Rock News
19/11/2024
È uno dei momenti più assurdi nella storia del rock: 20 novembre 1973, prima data del tour americano dei The Who al Cow Palace di Daly City in California. La band di Roger Daltrey, John Entwhistle, Pete Townshend e Keith Moon arriva in America per lanciare Quadrophenia, il loro secondo concept album che racconta la storia dei Mod inglesi, un disco complesso, difficile da riprodurre dal vivo. Pete Townshend voleva aggiungere un tastierista alla formazione della band, Chris Stainton, ma Roger Daltrey si oppone. Decidono di usare per la prima volta dei nastri preregistrati (come hanno già fatto nelle versioni dal vivo di Baba O’Riley e Won’t Get Fooled Again) ma le prove del tour inglese durano solo due giorni perché Pete e Roger litigano furiosamente, si dice che Daltrey abbia anche colpito Townshend con un pugno.
La struttura messa in piedi dai The Who non funziona alla perfezione: durante un concerto a Newcastle il nastro registrato entra in ritardo sull’attacco del pezzo 5:15, Pete Townshend perde il controllo e aggredisce il tecnico del suono Bob Pridden, butta i nastri sul palco, prende a calci gli amplificatori e se ne va, lasciando la band da sola per venti minuti.
Per questo, quando arrivano negli Stati Uniti per la prima data del tour, gli Who sono nervosi, soprattutto Keith Moon che reagisce come solo lui sa fare. Si dice che abbia incontrato dei fan fuori dal Cow Palace e che si sia fatto dare dei tranquillanti, buttandoli giù con una bottiglia di brandy.
Quando gli Who escono sul palco, Moon appare subito in condizioni precarie: non riesce a seguire le parti registrate di Quadrophenia, e su Won’t Get Fooled Again sviene e crolla sulla sua batteria. Dopo venti minuti ritorna per iniziare Magic Bus ma collassa definitivamente e viene portato via in ambulanza. Gli Who continuano il concerto e suonano See Me Feel Me senza batteria. Nel backstage c’è Artemus Pyle, il batterista dei Lynyrd Skynyrd che hanno aperto il concerto degli Who, ma dice di non poter salire sul palco perché non conosce le canzoni e allora Pete Townshend va al microfono e dice al pubblico: «C’è qualcuno che sa suonare la batteria?». Risponde Scot Halpin, un ragazzo di 19 anni dell’Iowa che si è appena trasferito in California, ha passato tredici ore in coda fuori dal Cow Palace con un amico per vedere gli Who ed è riuscito ad arrivare fine alle prime file. Scot alza la mano, e viene notato dal promoter degli Who, Bill Graham. «Ce la fai?» gli chiede. Scot risponde: «Sì certo» e si ritrova sul palco. Scot ha raccontato che sedersi dietro alla batteria degli Who al posto di Keith Moon è stata l’esperienza allo stesso tempo più esaltante e terrificante della sua vita.

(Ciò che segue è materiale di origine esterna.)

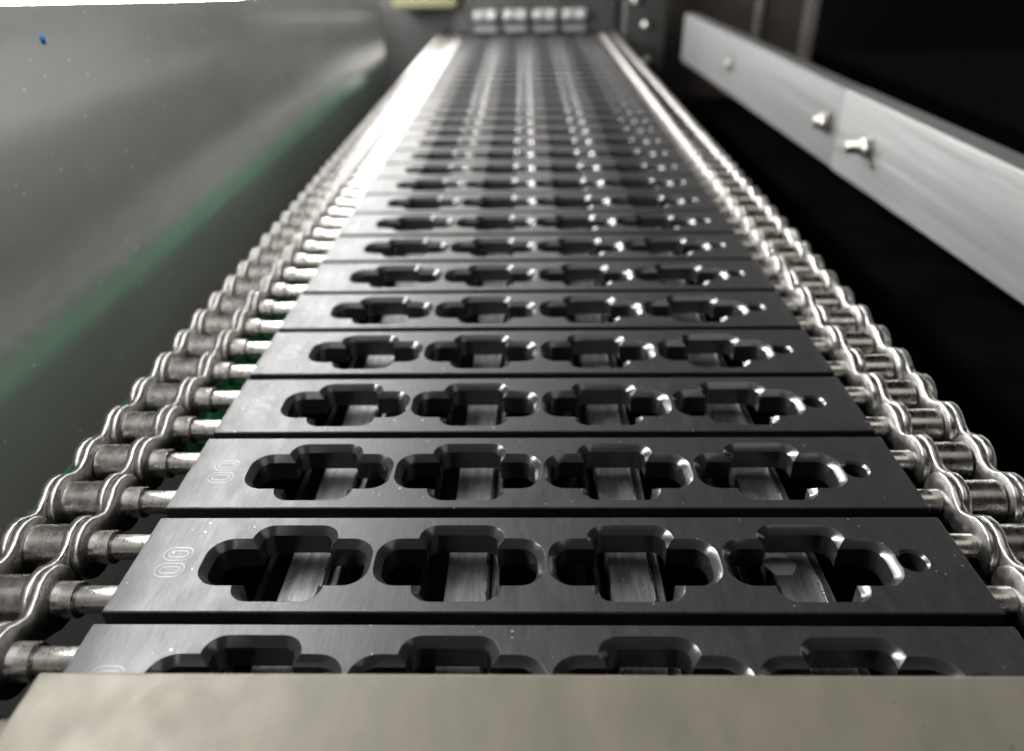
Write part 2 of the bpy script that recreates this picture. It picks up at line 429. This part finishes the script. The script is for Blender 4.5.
wz = link('cable_tie_end', lathe_x('cable_tie_end', [(-.8, .2), (-.7, 2.3), (0, 2.5)], 'bolt', 9), None, (150, 250, 4),
     label='small stained metal tab on the nearer rail below the long bolt', cat='tab')

# ------------------------------------------------------------------ far end
eb = link('end_block', box_me('end_block', -82, 96, 815, 850, 0.5, 50, 'dark', 2), label='dark grey block across the far end of the conveyor', cat='end block')
link('crossbar', box_me('crossbar', -92, 100, 806, 814.5, -8, 1.5, 'black', 1), eb)
names = ['leftmost', 'second', 'third', 'rightmost']
for i, cx in enumerate((-47.3, -15.0, 17.0, 49.0)):
    link('cap_bar', box_me('cap_bar', cx-13, cx+13, 808, 814.8, 14.5, 24.8, 'capbar', 1.2), eb)
    for dx in (-7.8, 7.8):
        link('bright_cap', lathe_x('bright_cap', [(805.5, 3.4), (806, 4.2), (807.9, 4.4)], 'cap', 20, axis='y'), eb, (cx+dx, 0, 19.6))
    link('lower_strip', box_me('lower_strip', cx-12, cx+12, 809, 814.8, 3.5, 8.5, 'alu', .6), eb)
link('yellow_cover', box_me('yellow_cover', -146, -76, 800, 860, 27, 60, 'olive', 3), label='olive yellow cover above the far left corner of the conveyor', cat='cover')
link('end_plate', box_me('end_plate', -230, -84, 860, 868, -86, 60, 'dark', 1), label='dark grey upright plate closing the far left corner', cat='plate')
hb = link('bearing_housing', box_me('bearing_housing', 100, 146, 790, 840, -86, 70, 'dark', 2), label='dark housing with round bolt heads at the far right corner of the conveyor', cat='housing')
for x, z in ((110, -26), (128, -26), (124, 10), (112, 34)):
    link('bolt_head', lathe_x('bolt_head', [(784, 3), (785.5, 4.6), (789.8, 4.6)], 'bolt', 20, axis='y'), hb, (x, 0, z))
fr = link('machine_frame', box_me('machine_frame', 120, 340, 900, 940, -86, 130, 'brown', 2), label='dark brown machine frame standing behind the far end of the right rail', cat='frame')
link('corner_trim', box_me('corner_trim', 268, 276, 894, 899.8, -86, 130, 'brownedge', .8), fr)
link('corner_trim', box_me('corner_trim', 326, 340, 893, 899.8, -86, 130, 'brownedge', .8), fr)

Beve due sorsi di brandy, Pete Townshend si avvicina e gli dice: «Andrà tutto bene, ti guido io. Segui me». Suona senza problemi due cover di Howlin Wolf, Smokestack Lightning e Spoonful e un pezzo degli Who, Naked Eye. «Ha fatto un ottimo lavoro» dichiara Roger Daltrey.
Il suo concerto dura 30 minuti, saluta il pubblico facendo un inchino al centro del palco insieme alla band, festeggia con loro nel backstage e se ne va con una giacca originale del tour regalata da Pete Townshend.
Intervistato dalla rivista Rolling Stone, dice: «Gli Who vanno ad una velocità pazzesca. Ho fatto solo te canzoni e sono distrutto». Dopo quella esperienza, Scot Halpin ha una carriera nel mondo dell’arte: si laurea a San Francisco, lavora come compositore dell’Headlands Center for the Arts nella Bay Area, suona con varie band e gestisce insieme alla moglie un club punk rock chiamato The Roosvelt e poi come illustratore di libri per bambini. Muore a soli 54 anni, e Pete Townshend gli rende omaggio con una lettera che viene letta durante il suo funerale.